Displaying their own distinct slant on Slumberland Records’ well-established dream and jangle pop aesthetic, Girls Names are sitting quite comfortably alongside a host of like-minded artists who find the pop intricacies of ringing melodies and shimmering guitars irresistible. On their sophomore album The New Life, the band combines the delicate harmonies and gossamer sheen of Cathal Cully’s vocals with the chiming rhythms and hook-laden melodies of guitarist Philip Quinn, and surprisingly intense rhythm section of bassist Claire Miskimmin and drummer Neil Brogan. Recently, the band took time from their busy schedule to talk with Beats Per Minute about some of their favorite records. Picking three (really four) releases that helped to influence their own musical direction, the band’s love for all things David Bowie, The Birthday Party, and Echo and the Bunnymen is plain to see. Read what they had to say about these particular records below in the latest installment of our On Deck series.


David Bowie - Low
David Bowie – Low

The studio experimentation is so inspiring and the fact that not one ‘song’ really has a so called standard structure make it even more alluring – the fact a pop star could get away with releasing it on a major label is even more baffling. It’s one of those rare records that you can emote on everything level and one that can stir up both comfort and even greater discomfort from within. It’s such a fraught and bi-polar record but that first side has a real r’n’b groove to it. When Bowie asked producer Tony Visconti what he could bring to the sessions for Low, he said he had acquired the fairly new Eventide Harmoniser that “fucks with the fabric of time.” I’ve no doubt that he, Bowie and Eno genuinely did want to fuck with the fabric of time with this album – that’s what makes it so great.
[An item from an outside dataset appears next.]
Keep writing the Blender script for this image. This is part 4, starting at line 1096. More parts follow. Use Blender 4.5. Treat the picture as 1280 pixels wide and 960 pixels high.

Echo and the Bunnymen - Heaven Up Here
Echo and the Bunnymen – Heaven Up Here

One seriously overlooked album. What appeals to me most about this album is not the songs (although, to me, all great) but the sounds created. The space captured on this album is unbelievable. Ask anyone, that’s a seriously hard thing to do. Even when there’s loads going on and a lot of overdubs in the mix, the sense of space and atmosphere is so palpable. It’s the use of the mixes and heavy panning on Bunnymen records that really make them so special. The guitar playing and instrumentation can be so understated at times but rightly on the money. Knowing restraint and when to hold back is a huge skill. I also think it’s worth noting that Peter De Freitas’ drumming could possibly be some of the best ever captured on this record. And Ian McCulloch had some set of lungs on him too.


The Birthday Party
The Birthday Party – Mutiny/The Bad Seed EPs

“Hands up who wants to die!” I don’t think that’s a question posed by Nick Cave. I’m not a nihilist nor do I subscribe to any kind of nihilistic doctrine nor do I think it’s clever to do so but I do think these last two Birthday Party recordings are the real deal. If ever the end of the world was to be sound tracked this would be it. It’s obvious the band were on the rails by this point, everything is imploding from within and spluttered out through their instruments and Cave’s harrowing shriek. It’s effortlessly produced – it’s almost as if they could just switch on their amps and start playing and this is the sound that automatically came out. That’s why it’s so special. Where could a group of people have gone after this but to no where. From Her To Eternity that Cave next released with the Bad Seeds just about made something even more darker, sinister and challengingly beautiful. It’s the sound of purgatory if it existed.

Girls Names’ latest record The New Life is out now on Slumberland Records.